## The request
Stop after the line containing "from mathutils import Vector": print each line exactly from the first line of the listing up to that point.
(begin)
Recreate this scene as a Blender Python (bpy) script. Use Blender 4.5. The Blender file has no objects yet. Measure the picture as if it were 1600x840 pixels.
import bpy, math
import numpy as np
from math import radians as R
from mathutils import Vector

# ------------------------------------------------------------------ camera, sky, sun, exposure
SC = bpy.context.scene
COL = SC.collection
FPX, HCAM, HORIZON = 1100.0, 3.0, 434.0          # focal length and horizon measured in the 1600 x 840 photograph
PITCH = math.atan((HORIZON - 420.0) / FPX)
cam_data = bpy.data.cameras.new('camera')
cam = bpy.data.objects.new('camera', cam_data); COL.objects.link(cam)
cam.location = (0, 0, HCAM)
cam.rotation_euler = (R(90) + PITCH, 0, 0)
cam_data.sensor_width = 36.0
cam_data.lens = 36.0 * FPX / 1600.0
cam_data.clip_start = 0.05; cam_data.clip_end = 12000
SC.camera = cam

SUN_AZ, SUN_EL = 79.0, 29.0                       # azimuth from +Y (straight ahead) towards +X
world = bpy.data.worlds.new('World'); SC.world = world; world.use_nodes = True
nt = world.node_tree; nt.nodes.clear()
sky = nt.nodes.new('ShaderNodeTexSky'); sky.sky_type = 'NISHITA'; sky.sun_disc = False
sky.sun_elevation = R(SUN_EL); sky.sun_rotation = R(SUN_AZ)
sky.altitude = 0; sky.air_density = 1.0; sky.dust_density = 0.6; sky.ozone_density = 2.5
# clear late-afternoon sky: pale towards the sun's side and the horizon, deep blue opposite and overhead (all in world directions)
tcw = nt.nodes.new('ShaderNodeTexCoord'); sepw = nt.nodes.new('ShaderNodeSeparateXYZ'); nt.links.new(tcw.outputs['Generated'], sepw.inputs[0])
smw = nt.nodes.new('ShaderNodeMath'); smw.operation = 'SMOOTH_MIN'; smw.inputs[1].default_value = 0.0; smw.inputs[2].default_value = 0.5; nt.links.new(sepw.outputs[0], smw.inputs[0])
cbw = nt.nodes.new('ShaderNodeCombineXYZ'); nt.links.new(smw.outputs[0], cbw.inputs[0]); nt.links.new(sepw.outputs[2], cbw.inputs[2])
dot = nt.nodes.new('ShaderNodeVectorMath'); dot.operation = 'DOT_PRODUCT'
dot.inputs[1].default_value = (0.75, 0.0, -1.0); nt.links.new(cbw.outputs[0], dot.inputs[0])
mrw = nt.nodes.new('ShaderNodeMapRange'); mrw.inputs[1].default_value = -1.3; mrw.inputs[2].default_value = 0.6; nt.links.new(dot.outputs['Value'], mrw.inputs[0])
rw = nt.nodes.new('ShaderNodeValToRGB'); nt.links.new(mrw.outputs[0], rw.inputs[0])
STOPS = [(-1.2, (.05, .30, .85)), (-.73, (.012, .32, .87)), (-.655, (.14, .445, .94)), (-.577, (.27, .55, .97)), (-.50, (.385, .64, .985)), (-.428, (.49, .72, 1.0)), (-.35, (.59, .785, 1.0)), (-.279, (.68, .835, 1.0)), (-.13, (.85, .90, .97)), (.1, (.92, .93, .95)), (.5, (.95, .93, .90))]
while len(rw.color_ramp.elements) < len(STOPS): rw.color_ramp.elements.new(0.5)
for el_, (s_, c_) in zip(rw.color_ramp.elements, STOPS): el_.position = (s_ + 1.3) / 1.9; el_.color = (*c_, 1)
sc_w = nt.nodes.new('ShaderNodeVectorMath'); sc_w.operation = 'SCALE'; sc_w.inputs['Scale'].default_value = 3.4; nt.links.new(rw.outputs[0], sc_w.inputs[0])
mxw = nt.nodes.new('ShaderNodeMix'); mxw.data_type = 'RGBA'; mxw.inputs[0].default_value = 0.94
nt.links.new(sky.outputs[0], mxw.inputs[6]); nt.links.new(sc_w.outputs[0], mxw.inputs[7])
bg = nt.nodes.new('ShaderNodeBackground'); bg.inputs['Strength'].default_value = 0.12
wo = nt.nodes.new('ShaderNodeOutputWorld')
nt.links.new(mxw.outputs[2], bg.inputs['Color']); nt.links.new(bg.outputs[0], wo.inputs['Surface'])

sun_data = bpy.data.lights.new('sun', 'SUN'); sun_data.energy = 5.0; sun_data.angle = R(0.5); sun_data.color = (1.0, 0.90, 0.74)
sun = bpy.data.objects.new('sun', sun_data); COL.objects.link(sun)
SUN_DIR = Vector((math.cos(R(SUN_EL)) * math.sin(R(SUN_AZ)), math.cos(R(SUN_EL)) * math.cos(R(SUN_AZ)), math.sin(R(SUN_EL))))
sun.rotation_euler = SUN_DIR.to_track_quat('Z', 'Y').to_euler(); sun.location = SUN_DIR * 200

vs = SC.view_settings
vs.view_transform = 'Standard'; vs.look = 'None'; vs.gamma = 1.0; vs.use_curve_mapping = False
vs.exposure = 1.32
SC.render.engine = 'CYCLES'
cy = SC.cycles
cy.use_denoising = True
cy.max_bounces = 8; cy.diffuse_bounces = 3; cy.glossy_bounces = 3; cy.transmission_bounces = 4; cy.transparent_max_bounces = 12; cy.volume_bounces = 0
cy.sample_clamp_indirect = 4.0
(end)
## Finished exercise
Recreate this scene as a Blender Python (bpy) script. Use Blender 4.5. The Blender file has no objects yet. Measure the picture as if it were 1600x840 pixels.
import bpy, math
import numpy as np
from math import radians as R
from mathutils import Vector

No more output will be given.